I still use my StoneyPoint/Hornady gauge (resized, drilled/tapped case) as a rough checker. With this gauge, if I am within .004ish of the Sinclair gauge then I accept the Sinclair gauge as the correct value.
 
i just now joined this forum. been on 6mmbr for a few years and have learned a lot!! i love shooting very small hole in paper and varmint hunt, mainly northeast tenn ghogs. i am a bullet seating depth nut. i am a devoted believer in chris long's shock wave theory of rifle accuracy. his research is science and easy to comprehend. seating depth variations of as little as .005 thou. in. will alter a group's shape and location and chris explains this in terms that i can understand. powder charge changes will do the same to a lesser degree and you eventually run out of options here as pressure increases. seating depths go on forever. i am currently investigating jamming bullets and altering charges slowly to see the changes in group sizes. i know i will enjoy and learn from this forum. thanks. lpreddick
 
I bet there are at least 6 new shooters reading this, all while scratching there heads. It would seem that everyone has there own way of finding a measurement that works for them. As stated above by Jerry I think? This is just a starting point. How you find that starting point, is only really relevant, to the individual.
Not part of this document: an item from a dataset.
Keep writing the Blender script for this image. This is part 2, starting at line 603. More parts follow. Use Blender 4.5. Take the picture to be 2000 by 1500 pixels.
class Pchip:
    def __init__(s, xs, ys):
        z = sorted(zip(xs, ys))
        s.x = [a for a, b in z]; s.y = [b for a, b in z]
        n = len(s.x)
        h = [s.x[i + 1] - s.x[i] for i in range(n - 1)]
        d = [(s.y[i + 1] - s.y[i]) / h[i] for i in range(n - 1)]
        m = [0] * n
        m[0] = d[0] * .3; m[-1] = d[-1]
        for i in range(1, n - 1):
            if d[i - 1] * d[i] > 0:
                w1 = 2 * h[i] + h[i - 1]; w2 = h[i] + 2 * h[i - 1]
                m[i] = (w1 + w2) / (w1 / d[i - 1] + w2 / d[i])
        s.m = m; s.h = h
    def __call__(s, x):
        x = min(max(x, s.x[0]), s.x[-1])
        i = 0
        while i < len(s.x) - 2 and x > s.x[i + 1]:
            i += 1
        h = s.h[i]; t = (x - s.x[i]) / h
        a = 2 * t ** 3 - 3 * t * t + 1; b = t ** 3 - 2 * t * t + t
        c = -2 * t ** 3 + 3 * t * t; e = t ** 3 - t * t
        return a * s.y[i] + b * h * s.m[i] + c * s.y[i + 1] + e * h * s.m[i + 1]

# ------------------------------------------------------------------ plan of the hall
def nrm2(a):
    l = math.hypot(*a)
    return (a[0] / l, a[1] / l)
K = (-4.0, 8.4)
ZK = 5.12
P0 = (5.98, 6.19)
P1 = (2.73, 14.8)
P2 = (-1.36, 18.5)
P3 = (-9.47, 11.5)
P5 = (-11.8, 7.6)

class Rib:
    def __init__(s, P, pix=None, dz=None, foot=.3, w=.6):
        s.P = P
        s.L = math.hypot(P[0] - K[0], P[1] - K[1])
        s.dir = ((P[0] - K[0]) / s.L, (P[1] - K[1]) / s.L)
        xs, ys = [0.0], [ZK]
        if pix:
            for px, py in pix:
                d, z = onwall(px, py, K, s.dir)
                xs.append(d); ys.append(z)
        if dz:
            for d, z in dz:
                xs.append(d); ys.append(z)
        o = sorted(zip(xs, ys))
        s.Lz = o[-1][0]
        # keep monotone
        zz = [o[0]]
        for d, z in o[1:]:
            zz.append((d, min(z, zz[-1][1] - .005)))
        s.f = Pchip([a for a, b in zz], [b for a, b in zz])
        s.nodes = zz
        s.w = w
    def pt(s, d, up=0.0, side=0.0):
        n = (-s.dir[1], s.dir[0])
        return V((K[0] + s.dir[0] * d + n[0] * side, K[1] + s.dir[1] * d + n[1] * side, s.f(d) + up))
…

Jam to me, is the maximum distance, i can seat a bullet out in a fired case, with the same neck tension i intend to use for that load, before the barrel pushes the bullet back into my case. Basically What i am looking for is that longest point, or longest seating depth before the lands start to push the bullet back into the case. Again, with the same amount of neck tension, i intend to use in that load. I will repeat that practice two or three times until i am satisfied with my findings. From there i can start pushing my bullets back into my case. I usually will find a good seating depth at around .010 back from my push back length, or jam length. How was that for confusing? LOL!!! Bottom line is that, its up to the shooter to determine a system he can understand, and work with. Lee
 
I bet there are at least 6 new shooters reading this, all while scratching there heads. It would seem that everyone has there own way of finding a measurement that works for them. As stated above by Jerry I think? This is just a starting point. How you find that starting point, is only really relevant, to the individual.
Jam to me, is the maximum distance, i can seat a bullet out in a fired case, with the same neck tension i intend to use for that load, before the barrel pushes the bullet back into my case. Basically What i am looking for is that longest point, or longest seating depth before the lands start to push the bullet back into the case. Again, with the same amount of neck tension, i intend to use in that load. I will repeat that practice two or three times until i am satisfied with my findings. From there i can start pushing my bullets back into my case. I usually will find a good seating depth at around .010 back from my push back length, or jam length. How was that for confusing? LOL!!! Bottom line is that, its up to the shooter to determine a system he can understand, and work with. Lee

And STAY WITH IT!!!. One of the biggest, most common problem new shooters have is bouncing around like a flea looking for a new meal. Develop a routine and stay with it!!!!